» Source excerpt
....
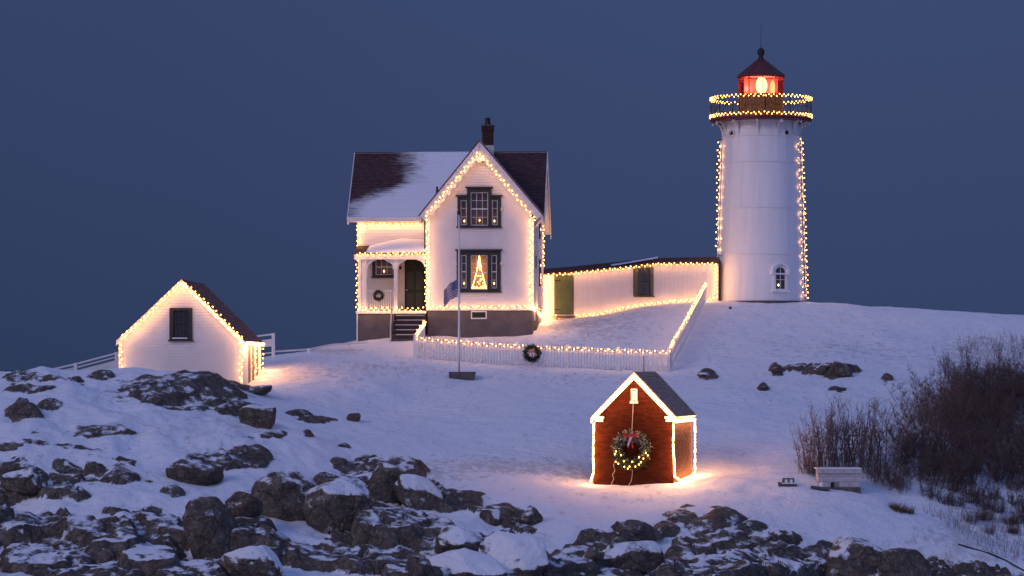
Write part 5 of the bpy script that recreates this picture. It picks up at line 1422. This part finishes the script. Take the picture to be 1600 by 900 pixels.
# ================================================================ picket fence
def fence(label, P0, P1, n, zoff=0.0, h=.92, group='runs of white picket fence'):
    P0, P1 = Vector(P0), Vector(P1); d = (P1-P0); d.z = 0; L_ = d.length; d /= L_; ang_ = math.atan2(d.y, d.x)
    t = thing('picket_fence', label, 'picket fence', P0, 0, group)
    nrm = Vector((d.y, -d.x, 0))
    hz = lambda f: P0.z+(P1.z-P0.z)*f-P0.z
    def hg(f):
        p = P0.lerp(P1, f); return gh(p.x, p.y)-P0.z
    pk_m = MB(); pk_m.prism([(-.030, -.011, .0), (.030, -.011, .0), (.030, -.011, .86), (0, -.011, .93), (-.030, -.011, .86)], (0, .022, 0)); pm = pk_m.mesh('picket', TRIM)
    for i in range(n):
        f = (i+.5)/n; p = d*(L_*f); inst('picket', pm, t, (p.x, p.y, hg(f)*1.0+.06), (0, SR.uniform(-.02, .02), ang_), (1, 1, h/.93))
    for zz in (.22, .72):
        m = MB(); K = 12
        for k in range(K):
            a = d*(L_*k/K)+Vector((0, 0, hg(k/K)+zz))-nrm*.035; b = d*(L_*(k+1)/K)+Vector((0, 0, hg((k+1)/K)+zz))-nrm*.035
            m.bar(a, b, .04, .075)
        m.obj('rail', TRIM, t)
    np_ = max(1, round(L_/2.4)); po = MB().box(-.055, .055, -.055, .055, -.3, .99).box(-.07, .07, -.07, .07, .99, 1.03).mesh('post', TRIM)
    for k in range(np_+1):
        f = k/np_; p = d*(L_*f)-nrm*.06; inst('post', po, t, (p.x, p.y, hg(f)), (0, 0, ang_))
    return P0, d, L_, hg, nrm
def gw_(px, py, Y): p = W(px, py, Y); p.z = gh(p.x, p.y); return p
A = gw_(650, 559, 130.0); Bc = gw_(1045, 581, 130.0); C_ = gw_(1104, 470, 148.3); D_ = gw_(664, 532, 137.6)
fence('long front run of the white picket fence below the house', A, Bc, 84)
fence('right run of the white picket fence climbing to the passage', Bc+Vector((.1, .12, 0)), C_, 110)
fence('short left run of the white picket fence by the porch stairs', A+Vector((0.0, .12, 0)), D_, 44)
def top(a, b, n, h=.86, fo=(0, -.06, 0)):
    o = []
    for k in range(n+1):
        p = a.lerp(b, k/n); o.append(Vector((p.x, p.y, gh(p.x, p.y)+h))+Vector(fo))
    return o
lights('warm string lights along the tips of the front fence run', top(A, Bc, 10), .17, .045, every=3, power=.7, off=(0, -.1, .05), bm=BMS)
lights('warm string lights along the tips of the right fence run', top(Bc, C_, 10, .93), .17, .05, every=4, power=1.2, off=(-.12, 0, .08))
lights('warm string lights along the tips of the left fence run', top(A, D_, 6, .95), .13, .05, every=4, power=1.4, off=(-.1, -.05, .08))
p = W(831, 552, 129.85); wreath('round green wreath with white ribbon hung on the picket fence', p, 0, .43, 0, .18)
# small stake in front of the fence
# ================================================================ flagpole
fp = W(721.5, 588, 127); fp.z = gh(fp.x, fp.y)
fl = thing('flagpole', 'slim white flagpole on a dark concrete block before the house', 'flagpole', fp)
zt_ = W(720, 336, 127).z-fp.z
MB().lathe([(.045, .2), (.043, 1.5), (.037, 4), (.026, zt_)], 12, (-.12, 0), cap=True).obj('pole', POLEM, fl, True)
MB().lathe([(.02, zt_), (.07, zt_+.03), (.085, zt_+.09), (.06, zt_+.15), (.01, zt_+.17)], 12, (-.12, 0), cap=True).obj('finial', BLACKM, fl)
m = MB(); m.prism([(-.52, -.35, -.25), (.50, -.35, -.25), (.60, -.35, .27), (-.55, -.35, .27)], (0, .75, 0)); m.obj('concrete_base', CONCR, fl)
MB().tube([(-.06, -.06, 1.0), (-.07, -.05, zt_-.1)], .006, 4).obj('halyard', SASHM, fl)
# flag hanging from the pole
fz1 = W(700, 438, 127).z-fp.z; fb = fp+Vector((-.17, 0, fz1))
fg = thing('flag', 'small striped red white and blue flag drooping from the flagpole', 'flag', fb)
nx, ny = 26, 26; Wd, Hd = .95, .72
def fpt(u, v):
    x = -u*Wd*.62; sag = .46*u*u; y = .07*math.sin(u*9+v*1.5)*u**.5-.30*u; return (x, y-.02, -v*Hd-sag+.02*math.sin(u*14))
def fgrid(u0, u1, v0, v1, n1, n2, mt, nm):
    m = MB(); vs = []
    for j in range(n2+1):
        for i in range(n1+1): vs.append(fpt(u0+(u1-u0)*i/n1, v0+(v1-v0)*j/n2))
    m.add(vs, [(j*(n1+1)+i, j*(n1+1)+i+1, (j+1)*(n1+1)+i+1, (j+1)*(n1+1)+i) for j in range(n2) for i in range(n1)])
    o = m.obj(nm, mt, fg, True); return o
FR = mat('flag_red', (.50, .16, .17), .8, .08, 5, 0); FW = mat('flag_white', (.62, .60, .62), .8, .05, 5, 0); FB = mat('flag_blue', (.16, .14, .26), .8, .08, 5, 0)
for k in range(13):
    fgrid(0 if k > 6 else .4, 1, k/13, (k+1)/13, 22 if k > 6 else 14, 1, FR if k % 2 == 0 else FW, 'stripe')
fgrid(0, .4, 0, 7/13, 9, 6, FB, 'canton')
m = MB()
for r_ in range(9):
    for c in range(6 if r_ % 2 == 0 else 5):
        u = .035+.066*c+(0 if r_ % 2 == 0 else .033); v = (r_+1)*7/13/10; q = Vector(fpt(u, v))+Vector((0, -.006, 0)); s_ = .013
        m.poly([tuple(q+Vector((s_*(1 if k % 2 == 0 else .45)*math.sin(math.pi*k/5), 0, s_*(1 if k % 2 == 0 else .45)*math.cos(math.pi*k/5)))) for k in range(10)])
m.obj('stars', FW, fg, kind='stuff')

# ================================================================ boardwalk railings
def rail_fence(label, pts, posts, boards, group='white board railings behind the shed'):
    """pts: (px,py,Y) tops; boards: list of (drop, height)"""
    P = [W(*p) for p in pts]; t = thing('board_railing', label, 'railing', P[0], 0, group)
    for (dr_, hh_) in boards:
        m = MB()
        for a, b in zip(P[:-1], P[1:]): m.bar(a-P[0]-Vector((0, 0, dr_+hh_/2)), b-P[0]-Vector((0, 0, dr_+hh_/2)), .04, hh_)
        m.obj('board', TRIM, t)
    for (px, py, Y, top_) in posts:
        q = W(px, py, Y)-P[0]; g_ = gh(q.x+P[0].x, q.y+P[0].y)-P[0].z
        MB().box(q.x-.07, q.x+.07, q.y-.06, q.y+.08, min(g_-.4, q.z-1.0), q.z+.0).obj('post', TRIM, t)
    return t
rail_fence('white board railing rising to the left side of the white shed', [(40, 585, 129), (118, 567.5, 129), (186, 549.5, 129)], [(118, 567, 129, 0), (60, 581, 129, 0), (182, 550, 129, 0)], [(0, .07), (.17, .05), (.34, .42)])
rail_fence('short white railing with end post right of the white shed', [(380, 526.5, 132), (426, 521, 132)], [(427, 520.5, 132, 0), (383, 526, 132, 0)], [(0, .07), (.24, .32), (.82, .05)])
rail_fence('long low white handrail along the boardwalk to the house', [(428, 548, 133), (482, 544.5, 134), (520, 537, 135.5), (575, 534, 138)], [(482, 544.5, 134, 0), (546, 536, 136.8, 0)], [(0, .08)])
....
» Set exercise
Write out each line again precisely as it appears, skipping every picture.

» Output for this task
Write part 5 of the bpy script that recreates this picture. It picks up at line 1422. This part finishes the script. Take the picture to be 1600 by 900 pixels.
# ================================================================ picket fence
def fence(label, P0, P1, n, zoff=0.0, h=.92, group='runs of white picket fence'):
    P0, P1 = Vector(P0), Vector(P1); d = (P1-P0); d.z = 0; L_ = d.length; d /= L_; ang_ = math.atan2(d.y, d.x)
    t = thing('picket_fence', label, 'picket fence', P0, 0, group)
    nrm = Vector((d.y, -d.x, 0))
    hz = lambda f: P0.z+(P1.z-P0.z)*f-P0.z
    def hg(f):
        p = P0.lerp(P1, f); return gh(p.x, p.y)-P0.z
    pk_m = MB(); pk_m.prism([(-.030, -.011, .0), (.030, -.011, .0), (.030, -.011, .86), (0, -.011, .93), (-.030, -.011, .86)], (0, .022, 0)); pm = pk_m.mesh('picket', TRIM)
    for i in range(n):
        f = (i+.5)/n; p = d*(L_*f); inst('picket', pm, t, (p.x, p.y, hg(f)*1.0+.06), (0, SR.uniform(-.02, .02), ang_), (1, 1, h/.93))
    for zz in (.22, .72):
        m = MB(); K = 12
        for k in range(K):
            a = d*(L_*k/K)+Vector((0, 0, hg(k/K)+zz))-nrm*.035; b = d*(L_*(k+1)/K)+Vector((0, 0, hg((k+1)/K)+zz))-nrm*.035
            m.bar(a, b, .04, .075)
        m.obj('rail', TRIM, t)
    np_ = max(1, round(L_/2.4)); po = MB().box(-.055, .055, -.055, .055, -.3, .99).box(-.07, .07, -.07, .07, .99, 1.03).mesh('post', TRIM)
    for k in range(np_+1):
        f = k/np_; p = d*(L_*f)-nrm*.06; inst('post', po, t, (p.x, p.y, hg(f)), (0, 0, ang_))
    return P0, d, L_, hg, nrm
def gw_(px, py, Y): p = W(px, py, Y); p.z = gh(p.x, p.y); return p
A = gw_(650, 559, 130.0); Bc = gw_(1045, 581, 130.0); C_ = gw_(1104, 470, 148.3); D_ = gw_(664, 532, 137.6)
fence('long front run of the white picket fence below the house', A, Bc, 84)
fence('right run of the white picket fence climbing to the passage', Bc+Vector((.1, .12, 0)), C_, 110)
fence('short left run of the white picket fence by the porch stairs', A+Vector((0.0, .12, 0)), D_, 44)
def top(a, b, n, h=.86, fo=(0, -.06, 0)):
    o = []
    for k in range(n+1):
        p = a.lerp(b, k/n); o.append(Vector((p.x, p.y, gh(p.x, p.y)+h))+Vector(fo))
    return o
lights('warm string lights along the tips of the front fence run', top(A, Bc, 10), .17, .045, every=3, power=.7, off=(0, -.1, .05), bm=BMS)
lights('warm string lights along the tips of the right fence run', top(Bc, C_, 10, .93), .17, .05, every=4, power=1.2, off=(-.12, 0, .08))
lights('warm string lights along the tips of the left fence run', top(A, D_, 6, .95), .13, .05, every=4, power=1.4, off=(-.1, -.05, .08))
p = W(831, 552, 129.85); wreath('round green wreath with white ribbon hung on the picket fence', p, 0, .43, 0, .18)
# small stake in front of the fence
# ================================================================ flagpole
fp = W(721.5, 588, 127); fp.z = gh(fp.x, fp.y)
fl = thing('flagpole', 'slim white flagpole on a dark concrete block before the house', 'flagpole', fp)
zt_ = W(720, 336, 127).z-fp.z
MB().lathe([(.045, .2), (.043, 1.5), (.037, 4), (.026, zt_)], 12, (-.12, 0), cap=True).obj('pole', POLEM, fl, True)
MB().lathe([(.02, zt_), (.07, zt_+.03), (.085, zt_+.09), (.06, zt_+.15), (.01, zt_+.17)], 12, (-.12, 0), cap=True).obj('finial', BLACKM, fl)
m = MB(); m.prism([(-.52, -.35, -.25), (.50, -.35, -.25), (.60, -.35, .27), (-.55, -.35, .27)], (0, .75, 0)); m.obj('concrete_base', CONCR, fl)
MB().tube([(-.06, -.06, 1.0), (-.07, -.05, zt_-.1)], .006, 4).obj('halyard', SASHM, fl)
# flag hanging from the pole
fz1 = W(700, 438, 127).z-fp.z; fb = fp+Vector((-.17, 0, fz1))
fg = thing('flag', 'small striped red white and blue flag drooping from the flagpole', 'flag', fb)
nx, ny = 26, 26; Wd, Hd = .95, .72
def fpt(u, v):
    x = -u*Wd*.62; sag = .46*u*u; y = .07*math.sin(u*9+v*1.5)*u**.5-.30*u; return (x, y-.02, -v*Hd-sag+.02*math.sin(u*14))
def fgrid(u0, u1, v0, v1, n1, n2, mt, nm):
    m = MB(); vs = []
    for j in range(n2+1):
        for i in range(n1+1): vs.append(fpt(u0+(u1-u0)*i/n1, v0+(v1-v0)*j/n2))
    m.add(vs, [(j*(n1+1)+i, j*(n1+1)+i+1, (j+1)*(n1+1)+i+1, (j+1)*(n1+1)+i) for j in range(n2) for i in range(n1)])
    o = m.obj(nm, mt, fg, True); return o
FR = mat('flag_red', (.50, .16, .17), .8, .08, 5, 0); FW = mat('flag_white', (.62, .60, .62), .8, .05, 5, 0); FB = mat('flag_blue', (.16, .14, .26), .8, .08, 5, 0)
for k in range(13):
    fgrid(0 if k > 6 else .4, 1, k/13, (k+1)/13, 22 if k > 6 else 14, 1, FR if k % 2 == 0 else FW, 'stripe')
fgrid(0, .4, 0, 7/13, 9, 6, FB, 'canton')
m = MB()
for r_ in range(9):
    for c in range(6 if r_ % 2 == 0 else 5):
        u = .035+.066*c+(0 if r_ % 2 == 0 else .033); v = (r_+1)*7/13/10; q = Vector(fpt(u, v))+Vector((0, -.006, 0)); s_ = .013
        m.poly([tuple(q+Vector((s_*(1 if k % 2 == 0 else .45)*math.sin(math.pi*k/5), 0, s_*(1 if k % 2 == 0 else .45)*math.cos(math.pi*k/5)))) for k in range(10)])
m.obj('stars', FW, fg, kind='stuff')

# ================================================================ boardwalk railings
def rail_fence(label, pts, posts, boards, group='white board railings behind the shed'):
    """pts: (px,py,Y) tops; boards: list of (drop, height)"""
    P = [W(*p) for p in pts]; t = thing('board_railing', label, 'railing', P[0], 0, group)
    for (dr_, hh_) in boards:
        m = MB()
        for a, b in zip(P[:-1], P[1:]): m.bar(a-P[0]-Vector((0, 0, dr_+hh_/2)), b-P[0]-Vector((0, 0, dr_+hh_/2)), .04, hh_)
        m.obj('board', TRIM, t)
    for (px, py, Y, top_) in posts:
        q = W(px, py, Y)-P[0]; g_ = gh(q.x+P[0].x, q.y+P[0].y)-P[0].z
        MB().box(q.x-.07, q.x+.07, q.y-.06, q.y+.08, min(g_-.4, q.z-1.0), q.z+.0).obj('post', TRIM, t)
    return t
rail_fence('white board railing rising to the left side of the white shed', [(40, 585, 129), (118, 567.5, 129), (186, 549.5, 129)], [(118, 567, 129, 0), (60, 581, 129, 0), (182, 550, 129, 0)], [(0, .07), (.17, .05), (.34, .42)])
rail_fence('short white railing with end post right of the white shed', [(380, 526.5, 132), (426, 521, 132)], [(427, 520.5, 132, 0), (383, 526, 132, 0)], [(0, .07), (.24, .32), (.82, .05)])
rail_fence('long low white handrail along the boardwalk to the house', [(428, 548, 133), (482, 544.5, 134), (520, 537, 135.5), (575, 534, 138)], [(482, 544.5, 134, 0), (546, 536, 136.8, 0)], [(0, .08)])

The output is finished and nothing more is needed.